6. "Hong Kong Nocturne" finally exposed me to the films of Johnnie To: The Mission (1999), Fulltime Killer (2001), Running on Karma (2003), Election (2005), Triad Election (2006), Exiled (2006) and Mad Detective (2007). Ah, the bliss of the bullet ballet!

7. My friendship with Matthew Kennedy was sparked by his involvement with "Joan Blondell: The Fizz on the Soda", where I caught Joan in Blonde Crazy (1931), Footlight Parade (1933), the astounding Nightmare Alley (1947) and Lizzie (1957). What a consummate appreciation of a very fine actress.

8. "Hecho Por México: The Films of Gabriel Figueroa" allowed me to revisit some of my favorite Mexican cinema: Julio Bracho's The Saint That Forged A Country (1942) and A New Dawn (1943); Emilio "El Indio" Fernández's Enamorada (1946) with María Félix at her feistiest and Victims of Sin (1950) with Ninón Sevilla at her feistiest; Luis Buñuel's Los Olvidados (1950) and Nazarín (1958); and Roberto Gavaldón's Days of Autumn (1962) and Macario (1963); all in new traveling prints struck by Mexico's Filmoteca de La Unam.

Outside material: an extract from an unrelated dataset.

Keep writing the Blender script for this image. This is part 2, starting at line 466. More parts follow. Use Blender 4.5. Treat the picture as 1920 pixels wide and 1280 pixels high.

9. Pulp has never been pounded to such perfection as in the David Goodis stories adapted to the screen and presented in "Streets of No Return": Delmer Daves' Dark Passage (1947), Vincent Sherman's The Unfaithful (1947), François Truffaut's Shoot the Piano Player (1960), Jacques Tourneur's Nightfall (1957), and Paul Wendkos' The Burglar (1957). As if the films in themselves weren't enough, PFA's audiences were treated to fascinating introductory lectures by Barry Gifford, Mike White and my favorite "noirchaeologist" Eddie Muller.

10. Finally, practicing my French I indulged in the Jean-Luc Godard "Movie Love in the Sixties" retrospective, which built nicely upon the earlier Jean-Pierre Léaud retrospective. Here I caught Godard's A Woman Is A Woman (1961), Vivre sa vie (1962), Contempt (1964), and Two or Three Things I Know About Her (1966).

Without question, 2008 is the year I finally realized that PFA's creative retrospectives are the best film school in which a cineaste can be enrolled. I look forward to next semester!